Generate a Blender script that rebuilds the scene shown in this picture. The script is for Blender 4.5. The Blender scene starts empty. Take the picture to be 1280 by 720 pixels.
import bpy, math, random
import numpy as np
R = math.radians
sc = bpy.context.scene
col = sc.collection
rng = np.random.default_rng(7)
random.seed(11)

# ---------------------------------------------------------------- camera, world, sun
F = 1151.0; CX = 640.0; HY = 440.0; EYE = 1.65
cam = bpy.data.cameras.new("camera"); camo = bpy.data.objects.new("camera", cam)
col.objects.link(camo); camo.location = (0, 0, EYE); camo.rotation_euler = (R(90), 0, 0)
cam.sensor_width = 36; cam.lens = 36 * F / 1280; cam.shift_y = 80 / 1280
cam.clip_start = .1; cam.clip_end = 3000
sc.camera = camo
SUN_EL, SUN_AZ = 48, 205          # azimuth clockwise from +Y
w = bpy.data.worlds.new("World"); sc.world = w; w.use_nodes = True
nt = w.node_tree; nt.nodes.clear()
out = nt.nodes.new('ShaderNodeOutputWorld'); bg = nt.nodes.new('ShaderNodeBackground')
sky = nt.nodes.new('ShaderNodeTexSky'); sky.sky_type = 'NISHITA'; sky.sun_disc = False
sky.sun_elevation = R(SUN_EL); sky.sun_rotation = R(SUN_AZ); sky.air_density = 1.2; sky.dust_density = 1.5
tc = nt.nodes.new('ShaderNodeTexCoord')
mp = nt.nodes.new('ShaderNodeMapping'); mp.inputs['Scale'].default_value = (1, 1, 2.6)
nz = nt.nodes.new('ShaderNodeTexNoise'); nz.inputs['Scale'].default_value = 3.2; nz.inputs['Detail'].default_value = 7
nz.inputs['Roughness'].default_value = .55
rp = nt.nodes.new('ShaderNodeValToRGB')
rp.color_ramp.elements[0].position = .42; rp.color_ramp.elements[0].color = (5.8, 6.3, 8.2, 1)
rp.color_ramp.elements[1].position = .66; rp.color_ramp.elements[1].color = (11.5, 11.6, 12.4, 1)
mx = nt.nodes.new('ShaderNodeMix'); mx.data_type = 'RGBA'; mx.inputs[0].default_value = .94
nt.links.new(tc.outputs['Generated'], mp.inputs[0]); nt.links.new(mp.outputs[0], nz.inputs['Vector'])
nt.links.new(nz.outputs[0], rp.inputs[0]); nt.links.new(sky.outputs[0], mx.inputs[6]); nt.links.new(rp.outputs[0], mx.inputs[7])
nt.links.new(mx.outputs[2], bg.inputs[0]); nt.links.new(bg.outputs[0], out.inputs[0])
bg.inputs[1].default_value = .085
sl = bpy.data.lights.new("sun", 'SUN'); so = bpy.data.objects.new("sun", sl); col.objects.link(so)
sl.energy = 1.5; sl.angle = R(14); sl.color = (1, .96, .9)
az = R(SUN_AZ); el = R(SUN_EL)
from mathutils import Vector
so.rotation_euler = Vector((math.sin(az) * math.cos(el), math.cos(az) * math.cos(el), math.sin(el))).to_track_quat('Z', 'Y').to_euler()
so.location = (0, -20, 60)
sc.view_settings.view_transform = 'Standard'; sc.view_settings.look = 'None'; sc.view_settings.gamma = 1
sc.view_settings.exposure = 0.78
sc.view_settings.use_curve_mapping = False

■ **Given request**
Make an exact copy of every line in the data.

■ **The answer**
Generate a Blender script that rebuilds the scene shown in this picture. The script is for Blender 4.5. The Blender scene starts empty. Take the picture to be 1280 by 720 pixels.
import bpy, math, random
import numpy as np
R = math.radians
sc = bpy.context.scene
col = sc.collection
rng = np.random.default_rng(7)
random.seed(11)

# ---------------------------------------------------------------- camera, world, sun
F = 1151.0; CX = 640.0; HY = 440.0; EYE = 1.65
cam = bpy.data.cameras.new("camera"); camo = bpy.data.objects.new("camera", cam)
col.objects.link(camo); camo.location = (0, 0, EYE); camo.rotation_euler = (R(90), 0, 0)
cam.sensor_width = 36; cam.lens = 36 * F / 1280; cam.shift_y = 80 / 1280
cam.clip_start = .1; cam.clip_end = 3000
sc.camera = camo
SUN_EL, SUN_AZ = 48, 205          # azimuth clockwise from +Y
w = bpy.data.worlds.new("World"); sc.world = w; w.use_nodes = True
nt = w.node_tree; nt.nodes.clear()
out = nt.nodes.new('ShaderNodeOutputWorld'); bg = nt.nodes.new('ShaderNodeBackground')
sky = nt.nodes.new('ShaderNodeTexSky'); sky.sky_type = 'NISHITA'; sky.sun_disc = False
sky.sun_elevation = R(SUN_EL); sky.sun_rotation = R(SUN_AZ); sky.air_density = 1.2; sky.dust_density = 1.5
tc = nt.nodes.new('ShaderNodeTexCoord')
mp = nt.nodes.new('ShaderNodeMapping'); mp.inputs['Scale'].default_value = (1, 1, 2.6)
nz = nt.nodes.new('ShaderNodeTexNoise'); nz.inputs['Scale'].default_value = 3.2; nz.inputs['Detail'].default_value = 7
nz.inputs['Roughness'].default_value = .55
rp = nt.nodes.new('ShaderNodeValToRGB')
rp.color_ramp.elements[0].position = .42; rp.color_ramp.elements[0].color = (5.8, 6.3, 8.2, 1)
rp.color_ramp.elements[1].position = .66; rp.color_ramp.elements[1].color = (11.5, 11.6, 12.4, 1)
mx = nt.nodes.new('ShaderNodeMix'); mx.data_type = 'RGBA'; mx.inputs[0].default_value = .94
nt.links.new(tc.outputs['Generated'], mp.inputs[0]); nt.links.new(mp.outputs[0], nz.inputs['Vector'])
nt.links.new(nz.outputs[0], rp.inputs[0]); nt.links.new(sky.outputs[0], mx.inputs[6]); nt.links.new(rp.outputs[0], mx.inputs[7])
nt.links.new(mx.outputs[2], bg.inputs[0]); nt.links.new(bg.outputs[0], out.inputs[0])
bg.inputs[1].default_value = .085
sl = bpy.data.lights.new("sun", 'SUN'); so = bpy.data.objects.new("sun", sl); col.objects.link(so)
sl.energy = 1.5; sl.angle = R(14); sl.color = (1, .96, .9)
az = R(SUN_AZ); el = R(SUN_EL)
from mathutils import Vector
so.rotation_euler = Vector((math.sin(az) * math.cos(el), math.cos(az) * math.cos(el), math.sin(el))).to_track_quat('Z', 'Y').to_euler()
so.location = (0, -20, 60)
sc.view_settings.view_transform = 'Standard'; sc.view_settings.look = 'None'; sc.view_settings.gamma = 1
sc.view_settings.exposure = 0.78
sc.view_settings.use_curve_mapping = False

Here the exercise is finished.